**DIRECTIONS**
Can you reproduce the data beneath, keeping every line exact?

**SUPPLIED DATA**
====================
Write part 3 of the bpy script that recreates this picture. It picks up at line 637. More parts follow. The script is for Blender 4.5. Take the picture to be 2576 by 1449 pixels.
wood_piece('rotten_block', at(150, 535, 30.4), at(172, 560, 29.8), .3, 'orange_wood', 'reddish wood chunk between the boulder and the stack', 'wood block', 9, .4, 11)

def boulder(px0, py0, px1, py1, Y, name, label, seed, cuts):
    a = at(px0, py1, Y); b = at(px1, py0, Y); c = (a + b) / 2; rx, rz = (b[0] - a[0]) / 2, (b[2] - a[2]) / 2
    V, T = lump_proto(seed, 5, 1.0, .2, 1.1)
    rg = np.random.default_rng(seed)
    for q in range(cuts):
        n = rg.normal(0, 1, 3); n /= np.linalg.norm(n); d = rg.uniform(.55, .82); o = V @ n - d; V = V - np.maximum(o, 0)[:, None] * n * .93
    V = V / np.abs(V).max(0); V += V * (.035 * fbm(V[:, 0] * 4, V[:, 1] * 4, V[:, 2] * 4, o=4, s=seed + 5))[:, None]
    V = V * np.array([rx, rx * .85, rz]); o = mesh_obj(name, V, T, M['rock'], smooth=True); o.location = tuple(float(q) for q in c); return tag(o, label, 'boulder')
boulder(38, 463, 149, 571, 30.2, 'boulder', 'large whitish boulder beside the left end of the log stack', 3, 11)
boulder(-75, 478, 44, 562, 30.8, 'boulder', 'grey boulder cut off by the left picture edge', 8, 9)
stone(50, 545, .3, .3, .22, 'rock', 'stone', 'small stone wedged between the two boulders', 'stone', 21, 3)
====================
**EXERCISE RESULT**
Write part 3 of the bpy script that recreates this picture. It picks up at line 637. More parts follow. The script is for Blender 4.5. Take the picture to be 2576 by 1449 pixels.
wood_piece('rotten_block', at(150, 535, 30.4), at(172, 560, 29.8), .3, 'orange_wood', 'reddish wood chunk between the boulder and the stack', 'wood block', 9, .4, 11)

def boulder(px0, py0, px1, py1, Y, name, label, seed, cuts):
    a = at(px0, py1, Y); b = at(px1, py0, Y); c = (a + b) / 2; rx, rz = (b[0] - a[0]) / 2, (b[2] - a[2]) / 2
    V, T = lump_proto(seed, 5, 1.0, .2, 1.1)
    rg = np.random.default_rng(seed)
    for q in range(cuts):
        n = rg.normal(0, 1, 3); n /= np.linalg.norm(n); d = rg.uniform(.55, .82); o = V @ n - d; V = V - np.maximum(o, 0)[:, None] * n * .93
    V = V / np.abs(V).max(0); V += V * (.035 * fbm(V[:, 0] * 4, V[:, 1] * 4, V[:, 2] * 4, o=4, s=seed + 5))[:, None]
    V = V * np.array([rx, rx * .85, rz]); o = mesh_obj(name, V, T, M['rock'], smooth=True); o.location = tuple(float(q) for q in c); return tag(o, label, 'boulder')
boulder(38, 463, 149, 571, 30.2, 'boulder', 'large whitish boulder beside the left end of the log stack', 3, 11)
boulder(-75, 478, 44, 562, 30.8, 'boulder', 'grey boulder cut off by the left picture edge', 8, 9)
stone(50, 545, .3, .3, .22, 'rock', 'stone', 'small stone wedged between the two boulders', 'stone', 21, 3)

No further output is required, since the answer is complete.